Exploring Quantum Materials with the 1D Hubbard Model for Applications in Quantum Networks

Abstract

The increasing demand for quantum networks drives research into how different architectures affect stability. One approach is to simulate these systems through electronic interactions and entanglement to evaluate network cohesion. This work employs the one-dimensional Hubbard model to represent qubits with varying property distributions. Additionally, it explores how these properties enhance quantum materials, particularly diamonds with nitrogen-vacancy (NV) centers, to analyze phase transitions and entanglement properties relevant to robust quantum communication.This project studies the robustness of qubit networks against noise using the Hubbard model in different topologies. Each site in the chain represents a qubit, acting as a node in the quantum network. Connections arise from interactions between neighboring fermions, characterized by an interaction strength V . While previous studies focused on noisy quantum repeaters, this work investigates electronic interactions and entanglement in network stabilization.
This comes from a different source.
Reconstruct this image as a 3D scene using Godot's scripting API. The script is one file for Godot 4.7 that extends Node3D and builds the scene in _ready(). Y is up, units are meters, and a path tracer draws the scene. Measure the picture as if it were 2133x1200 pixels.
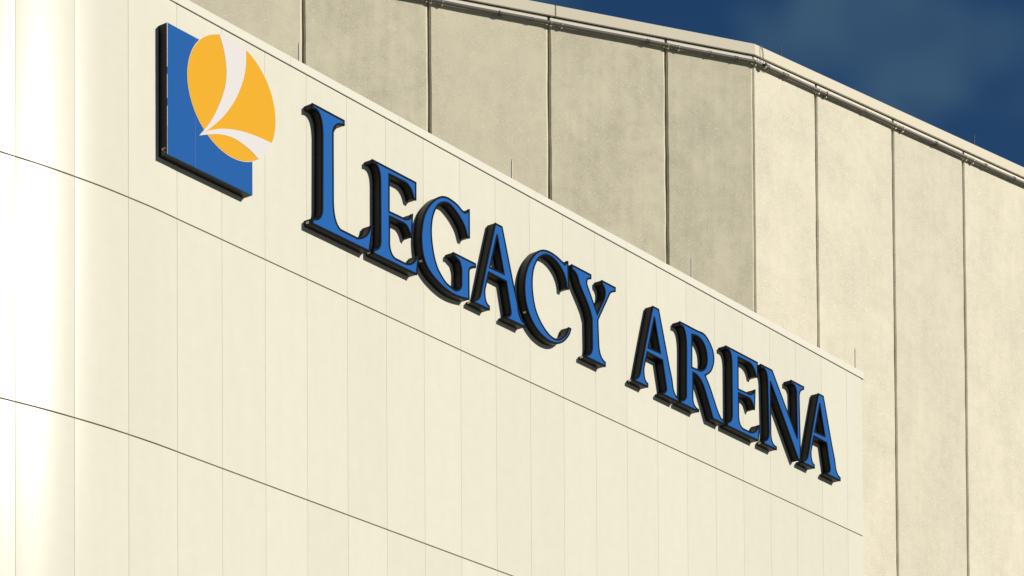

In the case of NV centers, the hybrid system is modeled as a chain with vacancies embedded in a superconducting lattice.To integrate these structures into the Hubbard model, site interactions are adjusted based on topology. Using density matrix renormalization group (DMRG) methods, this study examines entanglement distribution and how different interactions impact network reliability and hybrid material properties. This approach provides insights into how connection patterns influence entanglement and network resilience.